### PROBLEM TO SOLVE
Write out, word for word, only the data from its first line to the line containing "sc.camera = co".
— start of DATASET EXTRACT —
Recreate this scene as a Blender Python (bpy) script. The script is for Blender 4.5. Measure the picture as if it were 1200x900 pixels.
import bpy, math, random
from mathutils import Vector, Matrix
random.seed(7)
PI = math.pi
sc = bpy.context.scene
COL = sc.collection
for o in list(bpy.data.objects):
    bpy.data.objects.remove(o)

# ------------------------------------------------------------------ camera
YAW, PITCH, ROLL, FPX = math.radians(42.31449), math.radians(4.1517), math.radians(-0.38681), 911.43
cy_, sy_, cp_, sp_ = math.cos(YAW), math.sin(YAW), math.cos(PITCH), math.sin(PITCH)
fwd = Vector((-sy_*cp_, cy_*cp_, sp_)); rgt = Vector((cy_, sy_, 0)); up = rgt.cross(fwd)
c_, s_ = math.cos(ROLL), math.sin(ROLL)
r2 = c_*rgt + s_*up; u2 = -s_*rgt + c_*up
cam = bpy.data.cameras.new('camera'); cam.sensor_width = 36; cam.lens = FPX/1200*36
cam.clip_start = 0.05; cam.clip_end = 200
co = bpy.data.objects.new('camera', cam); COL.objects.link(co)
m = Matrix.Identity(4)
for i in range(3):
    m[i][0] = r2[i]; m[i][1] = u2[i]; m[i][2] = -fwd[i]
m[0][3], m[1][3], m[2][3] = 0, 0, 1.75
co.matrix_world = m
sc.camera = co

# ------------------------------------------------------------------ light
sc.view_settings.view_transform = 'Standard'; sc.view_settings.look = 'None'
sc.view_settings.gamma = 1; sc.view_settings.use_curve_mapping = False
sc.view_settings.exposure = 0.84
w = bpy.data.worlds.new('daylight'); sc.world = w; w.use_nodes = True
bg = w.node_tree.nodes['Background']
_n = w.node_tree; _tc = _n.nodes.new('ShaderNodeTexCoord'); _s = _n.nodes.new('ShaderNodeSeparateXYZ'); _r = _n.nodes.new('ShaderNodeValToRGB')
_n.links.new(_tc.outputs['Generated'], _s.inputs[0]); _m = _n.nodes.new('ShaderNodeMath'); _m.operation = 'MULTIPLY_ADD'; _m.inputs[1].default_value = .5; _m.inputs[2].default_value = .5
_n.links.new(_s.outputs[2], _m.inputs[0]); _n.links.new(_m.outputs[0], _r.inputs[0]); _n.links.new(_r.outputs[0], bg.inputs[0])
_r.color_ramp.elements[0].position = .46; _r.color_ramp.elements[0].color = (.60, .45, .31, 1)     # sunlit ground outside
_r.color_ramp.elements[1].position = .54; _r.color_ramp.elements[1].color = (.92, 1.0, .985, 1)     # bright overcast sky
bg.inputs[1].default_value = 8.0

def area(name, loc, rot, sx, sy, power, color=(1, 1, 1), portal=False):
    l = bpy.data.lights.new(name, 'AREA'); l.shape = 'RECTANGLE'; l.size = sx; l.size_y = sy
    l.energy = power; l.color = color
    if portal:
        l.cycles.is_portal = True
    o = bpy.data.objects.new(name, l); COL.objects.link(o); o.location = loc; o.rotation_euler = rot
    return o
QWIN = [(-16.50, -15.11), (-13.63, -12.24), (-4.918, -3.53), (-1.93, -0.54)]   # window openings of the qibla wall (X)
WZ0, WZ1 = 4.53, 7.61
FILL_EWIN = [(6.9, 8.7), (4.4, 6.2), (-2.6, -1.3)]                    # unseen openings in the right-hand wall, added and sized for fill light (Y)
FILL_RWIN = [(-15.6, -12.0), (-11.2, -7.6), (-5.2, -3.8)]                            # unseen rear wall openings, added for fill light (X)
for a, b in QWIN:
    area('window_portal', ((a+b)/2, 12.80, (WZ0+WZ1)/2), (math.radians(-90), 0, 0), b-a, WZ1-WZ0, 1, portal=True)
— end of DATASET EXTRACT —
### SOLVED EXERCISE
Recreate this scene as a Blender Python (bpy) script. The script is for Blender 4.5. Measure the picture as if it were 1200x900 pixels.
import bpy, math, random
from mathutils import Vector, Matrix
random.seed(7)
PI = math.pi
sc = bpy.context.scene
COL = sc.collection
for o in list(bpy.data.objects):
    bpy.data.objects.remove(o)

# ------------------------------------------------------------------ camera
YAW, PITCH, ROLL, FPX = math.radians(42.31449), math.radians(4.1517), math.radians(-0.38681), 911.43
cy_, sy_, cp_, sp_ = math.cos(YAW), math.sin(YAW), math.cos(PITCH), math.sin(PITCH)
fwd = Vector((-sy_*cp_, cy_*cp_, sp_)); rgt = Vector((cy_, sy_, 0)); up = rgt.cross(fwd)
c_, s_ = math.cos(ROLL), math.sin(ROLL)
r2 = c_*rgt + s_*up; u2 = -s_*rgt + c_*up
cam = bpy.data.cameras.new('camera'); cam.sensor_width = 36; cam.lens = FPX/1200*36
cam.clip_start = 0.05; cam.clip_end = 200
co = bpy.data.objects.new('camera', cam); COL.objects.link(co)
m = Matrix.Identity(4)
for i in range(3):
    m[i][0] = r2[i]; m[i][1] = u2[i]; m[i][2] = -fwd[i]
m[0][3], m[1][3], m[2][3] = 0, 0, 1.75
co.matrix_world = m
sc.camera = co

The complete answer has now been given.